Monday, February 21, 2011

10 Actors Who Make Movies Better Just By Showing Up

Good actors can make a good movie even better. Great actors can make a terrible movie watchable, if only for those moments they're on screen.

1. Oliver Platt - The inspiration for this list. It's impossible not to smile just seeing his name in the opening credits of something, because you know at least a few parts of the movie will be fun to watch. See: The Ice Harvest, Casanova, 2012, Lake Placid, Love and Other Drugs, every movie Oliver Platt has ever been in

2. Richard Jenkins - Richard Jenkins finally graduated from being "that guy from everything" to a name actor when he played his first leading role in Tom McCarthy's great The Visitor in 2008. Before that, he quietly distinguished himself as one of the best character actors of the last 30 years (and one of my favorite actors, period). He's been brilliant in good movies (Flirting with Disaster, Eye of God), but more often he's the one thing worth watching in mediocre movies.

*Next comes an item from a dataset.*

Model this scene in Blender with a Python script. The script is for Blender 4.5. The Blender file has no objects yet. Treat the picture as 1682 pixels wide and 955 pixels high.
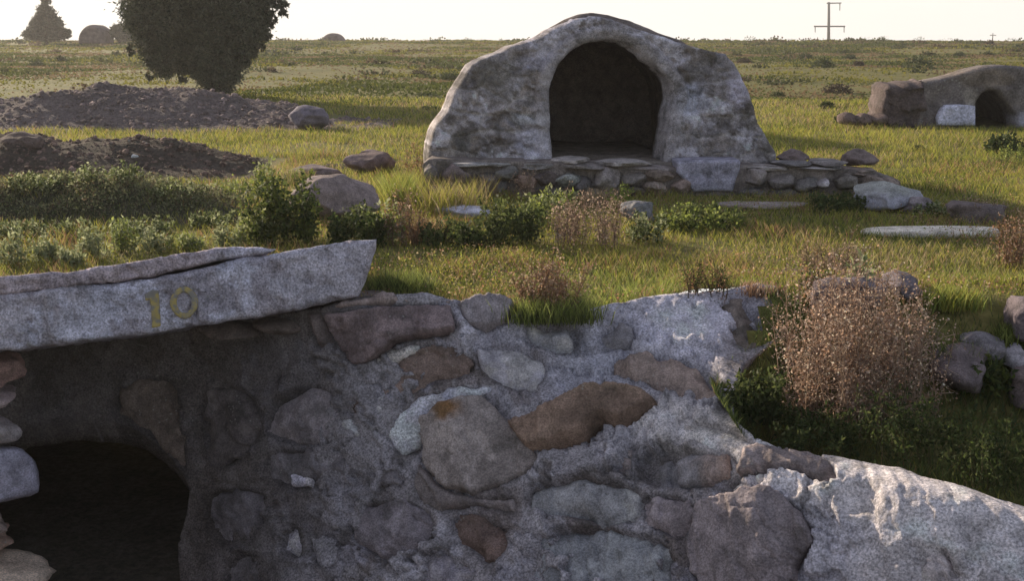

He even made some scenes in Eat Pray Love tolerable, despite the fact that he was required to refer to Julia Roberts' character only as "chopsticks" or "jetpack" or something. (Note: It was actually "Groceries," but I couldn't remember with all the throwup in my mouth.) See: Flirting with Disaster, Eat Pray Love, Eye of God, Let Me In, Shall We Dance

3. William H. Macy - You show me someone who isn't happy to see William H. Macy show up on screen and I'll show you a person who's dead inside. Probably outside, too. Call the ambulance. Maybe I'm overreacting. That's me. I'm a worrier. See: Mystery Men, Cellular, Boogie Nights, Homicide, Pleasantville

4. Adam Scott - Everything would be better with Adam Scott. See: Torque, The Vicious Kind, Step Brothers

5. Tom Wilkinson - Awesome? Yes. British? Very. His impact on movies is diminished somewhat just by virtue of the fact that he's a little overexposed, but that doesn't make him any less welcome in everything. He's a big part of what makes Rush Hour work. Also, Rush Hour works. See: Rush Hour, RocknRolla, Michael Clayton, In the Bedroom, Cassandra's Dream

6. Allison Janney - She's great because she knows how to make a joke work, delivering them in a way that's just slightly off-center and not what you would expect. The female character actor is a dying breed, and she remains one of the best. See: Away We Go, Drop Dead Gorgeous, Juno, 10 Things I Hate About You, Winter Solstice

7. J.K. Simmons - Everyone finally figured out how awesome J.K. Simmons is after he killed it as J. Jonah Jameson in the Spider-Man movies (some people might have already thought he was awesome from watching him on Oz, but those people might be kind of racist). Nice of them to catch up. See: Up in the Air, Spider-Man 3, The Gift, Thank You for Smoking

8. Frankie Faison - Probably the only actor on this list who still hasn't really broken through, even though he makes everything better. Check out his incredible monologue in Brief Interviews with Hideous Men, directed by Jim from The Office. Smirk. Shrug. See: In Good Company, Hannibal, 13 Conversations About One Thing, Brief Interviews with Hideous Men

9. John Hawkes - Now that he's been nominated for an Oscar, it seems everyone is finally noticing that John Hawkes rules. That was evident 15 years ago when he got lit on fire in the first few minutes of From Dusk 'Til Dawn. See: From Dusk 'Til Dawn, Me and You and Everyone We Know, Playing God, American Gangster, Winter's Bone

10. Frances McDormand - Always great. In everything. Fargo doesn't count, because it's her movie and because of course because Fargo. See: Laurel Canyon, Wonder Boys, Friends with Money, Burn After Reading, Almost Famous

1 comment:

  1. Regarding John Hawkes, my wife and I have been rewatching Buffy and this time around I noticed he was in the episode "I Only Have Eyes For You" (second season). Makes him, as far as I can tell, the third Oscar-nominated actor I've noticed there, the others being Lindsay Crouse and Amy Adams.